* WHAT TO PRODUCE
Reproduce all the material exactly, minus any pictures it holds.
----
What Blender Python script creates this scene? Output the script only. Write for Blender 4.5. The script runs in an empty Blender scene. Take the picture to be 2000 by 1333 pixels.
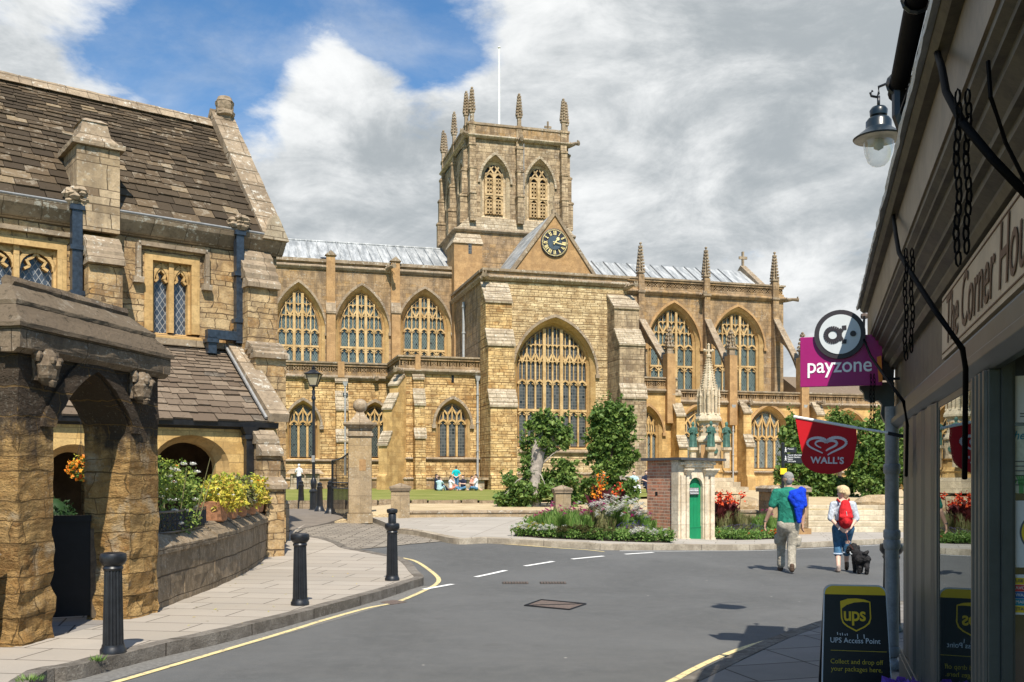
import bpy, bmesh, math, random
from mathutils import Vector, Matrix, noise
from mathutils.geometry import tessellate_polygon
random.seed(7)
R = math.radians
sc = bpy.context.scene
col = sc.collection

# ---------------------------------------------------------------- camera, sky, sun, exposure
F, EYE, HZ = 1900.0, 1.68, 935.0
cam_d = bpy.data.cameras.new('camera')
cam = bpy.data.objects.new('camera', cam_d); col.objects.link(cam)
cam_d.sensor_width = 36.0; cam_d.lens = F/2000*36
cam_d.shift_y = (HZ-666.5)/2000
cam_d.clip_start = .05; cam_d.clip_end = 5000
cam.location = (0, 0, EYE); cam.rotation_euler = (R(90), 0, 0)
sc.camera = cam
sc.view_settings.view_transform = 'Standard'
sc.view_settings.look = 'None'
sc.view_settings.exposure = 0.5
sc.view_settings.gamma = 1

SUN_EL, SUN_OFF = 52.0, 8.5      # the sun stands behind the camera and 8.5 degrees to the right
sd = Vector((math.sin(R(SUN_OFF))*math.cos(R(SUN_EL)), -math.cos(R(SUN_OFF))*math.cos(R(SUN_EL)), math.sin(R(SUN_EL))))
sun_d = bpy.data.lights.new('sun', 'SUN'); sun_d.energy = 5.0; sun_d.angle = R(.5); sun_d.color = (1, .92, .79)
sun = bpy.data.objects.new('sun', sun_d); col.objects.link(sun)
sun.rotation_euler = sd.to_track_quat('Z', 'Y').to_euler()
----
* FINISHED ANSWER
What Blender Python script creates this scene? Output the script only. Write for Blender 4.5. The script runs in an empty Blender scene. Take the picture to be 2000 by 1333 pixels.
import bpy, bmesh, math, random
from mathutils import Vector, Matrix, noise
from mathutils.geometry import tessellate_polygon
random.seed(7)
R = math.radians
sc = bpy.context.scene
col = sc.collection

# ---------------------------------------------------------------- camera, sky, sun, exposure
F, EYE, HZ = 1900.0, 1.68, 935.0
cam_d = bpy.data.cameras.new('camera')
cam = bpy.data.objects.new('camera', cam_d); col.objects.link(cam)
cam_d.sensor_width = 36.0; cam_d.lens = F/2000*36
cam_d.shift_y = (HZ-666.5)/2000
cam_d.clip_start = .05; cam_d.clip_end = 5000
cam.location = (0, 0, EYE); cam.rotation_euler = (R(90), 0, 0)
sc.camera = cam
sc.view_settings.view_transform = 'Standard'
sc.view_settings.look = 'None'
sc.view_settings.exposure = 0.5
sc.view_settings.gamma = 1

SUN_EL, SUN_OFF = 52.0, 8.5      # the sun stands behind the camera and 8.5 degrees to the right
sd = Vector((math.sin(R(SUN_OFF))*math.cos(R(SUN_EL)), -math.cos(R(SUN_OFF))*math.cos(R(SUN_EL)), math.sin(R(SUN_EL))))
sun_d = bpy.data.lights.new('sun', 'SUN'); sun_d.energy = 5.0; sun_d.angle = R(.5); sun_d.color = (1, .92, .79)
sun = bpy.data.objects.new('sun', sun_d); col.objects.link(sun)
sun.rotation_euler = sd.to_track_quat('Z', 'Y').to_euler()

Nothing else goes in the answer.